Tuttavia la cosa interessante e sorprendente della mostra di KAWS a Hong Kong è il fatto che sia stata curata da Germano Celant, non da un qualsiasi mercante a caccia di denaro. Celant è colui che nel 1967 inventò il movimento artistico dell’Arte Povera, uno dei più importanti della storia dell’arte del dopoguerra. Ma è anche uno storico dell’arte che ha compilato i cataloghi ragionati di Piero Manzoni, quello della Merda d’artista, e curato incredibili mostre tra le quali alcune di Lucio Fontana, quello del taglio sulla tela. Un professionista che ha contribuito all’arte e alla cultura con progetti diametralmente opposti al fenomeno KAWS. Il fatto che abbia accettato la sfida di curare una mostra del genere potrebbe significare la presa di coscienza che popolarità e commercio stanno lentamente sostituendosi ai vecchi concetti di qualità, impegno e contenuti.Quindi pure chi aveva difeso un tempo questi criteri a spada tratta è costretto a prendere atto che la guerra adesso va combattuta con altri strumenti.
Come quando si è passati dalle frecce e l’arco ai fucili, o in politica dagli spot televisivi a Twitter e Facebook. Non solo. Va preso atto che roba come KAWS è in grado di conquistare ed occupare spazi urbani o vetrine di negozi in modo molto più brutale ed efficace di quanto avrebbe potuto farlo un igloo di Mario Merz o una fiamma ossidrica di Kounellis, a loro agio in gallerie e musei o in ogni caso in spazi deputati per addetti ai lavori. Ma impreparati al caos visivo delle metropoli del XXI secolo.
Gli tsunami KAWS e Banksy, e chissà quanti altri in arrivo, spingono ad una riflessione e obbligano il mondo dell’arte a porsi domande serie. L’arte è sempre stata un ponte fra l’immaginazione e la realtà, fra lo spirito e il mondo. Oggi il ponte sembra essere crollato.

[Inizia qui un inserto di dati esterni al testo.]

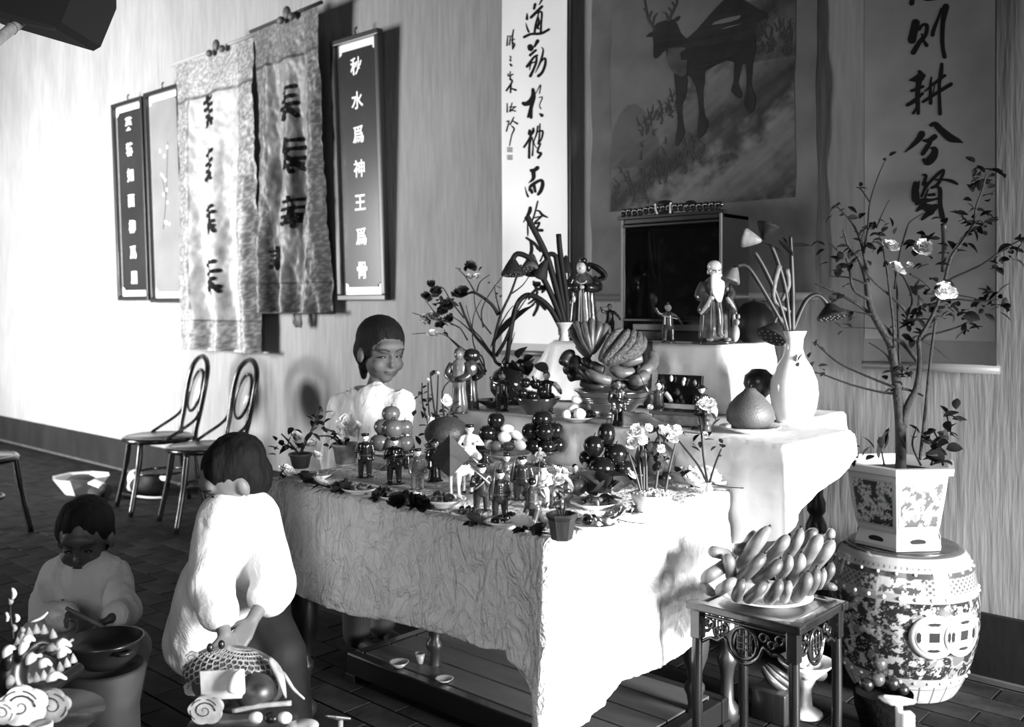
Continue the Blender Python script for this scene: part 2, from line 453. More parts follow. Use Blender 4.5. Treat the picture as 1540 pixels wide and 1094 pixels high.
for org, st in SIGN: ink_char(st, mpl, INK, t, org, S1, 'signature_character')
for v0 in (960, 1065):
    ink_char([[(100, v0 - 20, 22), (150, v0 - 20, 22)], [(100, v0 + 5, 22), (150, v0 + 5, 22)], [(100, v0 + 28, 20), (150, v0 + 28, 20)]], mpl, mat(0.25, 0.7), t, B_, S1, 'seal')

# -- right calligraphy scroll (aged grey paper)
t = thing('calligraphy_scroll', 'grey aged calligraphy scroll hanging behind the flowering shrub at far right', 'scroll', (wx(1400), WY, 1.1))
ox, oy, oz = t.location
SY2 = WY - 0.04
x0, x1 = wx(1302, SY2) - ox, wx(1498, SY2) - ox
zb, zt = wz(1400, 512, SY2) - oz, 3.6 - oz
surf(lambda a, b: (x0 + (x1 - x0) * a, -0.04 - 0.012 * abs(2 * a - 1) ** 3 + 0.002 * math.sin(b * 11 + a * 2), zb + (zt - zb) * b), 20, 40, 'paper', mat(0.15, 0.75, 0, 0.2, 4, 0.1, 14, spec=.2), t)
surf(lambda a, b: (x0 - .004 + (x1 - x0 + .008) * a, -0.036 - 0.012 * abs(2 * a - 1) ** 3, zb - 0.10 + (zt - zb + .1) * b), 20, 4, 'silk_mount', mat(0.10, 0.7, 0, .2, 5, spec=.2), t)
MB().tube([(x0 - .012, -0.04, zb - .10), (x1 + .012, -0.04, zb - .10)], 0.016, 14).build('roller', mat(0.14, 0.4), t)
D_, E_, F_, G_ = (1350, 0), (1350, 90), (1350, 175), (1350, 250)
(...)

Nel canyon dell’incomprensibile è sprofondata gran parte dell’arte del dopoguerra, fatta più d’idee che di muscoli, più di trovate che di scoperte. Così, paradossalmente, dimenticando di scoprire, l’arte è rimasta scoperta agli attacchi di coloro che non inventano nulla, ma fanno vedere molto.

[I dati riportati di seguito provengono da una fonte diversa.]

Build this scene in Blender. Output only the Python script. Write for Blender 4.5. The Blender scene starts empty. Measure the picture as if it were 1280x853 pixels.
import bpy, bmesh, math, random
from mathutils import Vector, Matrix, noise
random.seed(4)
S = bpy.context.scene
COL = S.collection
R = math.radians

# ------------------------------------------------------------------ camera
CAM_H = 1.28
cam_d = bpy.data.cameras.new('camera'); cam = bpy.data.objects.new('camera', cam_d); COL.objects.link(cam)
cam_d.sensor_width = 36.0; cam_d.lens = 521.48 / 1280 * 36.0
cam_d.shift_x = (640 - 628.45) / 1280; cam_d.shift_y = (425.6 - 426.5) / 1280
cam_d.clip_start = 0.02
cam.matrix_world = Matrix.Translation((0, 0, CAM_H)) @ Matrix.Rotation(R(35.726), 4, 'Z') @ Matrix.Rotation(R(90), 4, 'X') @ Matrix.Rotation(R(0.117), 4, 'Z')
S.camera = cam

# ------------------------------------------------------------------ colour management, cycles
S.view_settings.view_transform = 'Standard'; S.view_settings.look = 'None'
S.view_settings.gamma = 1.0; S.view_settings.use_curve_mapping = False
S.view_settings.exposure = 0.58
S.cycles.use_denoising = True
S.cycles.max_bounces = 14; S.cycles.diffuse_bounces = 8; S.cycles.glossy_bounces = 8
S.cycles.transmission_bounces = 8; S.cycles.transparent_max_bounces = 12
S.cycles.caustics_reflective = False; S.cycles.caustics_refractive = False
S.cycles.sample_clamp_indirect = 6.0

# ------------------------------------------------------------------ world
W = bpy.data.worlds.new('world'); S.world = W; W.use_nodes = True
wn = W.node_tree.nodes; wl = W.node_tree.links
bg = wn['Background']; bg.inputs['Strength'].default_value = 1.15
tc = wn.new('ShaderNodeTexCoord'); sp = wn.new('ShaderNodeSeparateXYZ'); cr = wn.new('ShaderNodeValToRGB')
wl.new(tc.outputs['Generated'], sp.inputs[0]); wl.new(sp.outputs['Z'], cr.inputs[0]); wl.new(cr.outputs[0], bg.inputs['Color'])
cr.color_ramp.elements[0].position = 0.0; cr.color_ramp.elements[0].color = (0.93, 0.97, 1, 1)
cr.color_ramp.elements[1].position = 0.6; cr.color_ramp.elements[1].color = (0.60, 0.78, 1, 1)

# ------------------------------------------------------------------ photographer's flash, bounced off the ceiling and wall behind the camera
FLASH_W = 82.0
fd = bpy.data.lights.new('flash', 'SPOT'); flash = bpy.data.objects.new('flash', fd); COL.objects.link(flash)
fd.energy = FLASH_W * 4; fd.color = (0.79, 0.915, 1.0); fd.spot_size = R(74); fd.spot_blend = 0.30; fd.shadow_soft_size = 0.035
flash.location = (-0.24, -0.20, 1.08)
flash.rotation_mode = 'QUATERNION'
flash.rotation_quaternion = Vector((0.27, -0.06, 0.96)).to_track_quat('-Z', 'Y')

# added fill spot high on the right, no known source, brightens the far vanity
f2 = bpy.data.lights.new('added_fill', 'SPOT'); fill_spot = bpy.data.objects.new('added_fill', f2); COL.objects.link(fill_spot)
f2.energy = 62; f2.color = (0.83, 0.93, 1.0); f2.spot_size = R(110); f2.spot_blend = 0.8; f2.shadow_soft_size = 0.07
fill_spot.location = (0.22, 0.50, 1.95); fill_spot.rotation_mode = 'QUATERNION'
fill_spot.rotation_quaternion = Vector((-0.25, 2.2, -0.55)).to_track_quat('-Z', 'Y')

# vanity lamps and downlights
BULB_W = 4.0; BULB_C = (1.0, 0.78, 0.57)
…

Inebetiti a guardare nel vuoto del canyon, rimangono allora i superstiti di quell’arte contemporanea che, come la città di Troia, brucia avendo lasciato entrare ingenuamente fra le proprie mura un enorme bamboccione di plastica, senza sospettare che dentro la pancia nascondeva tanti cattivissimi e pericolosissimi KAWS.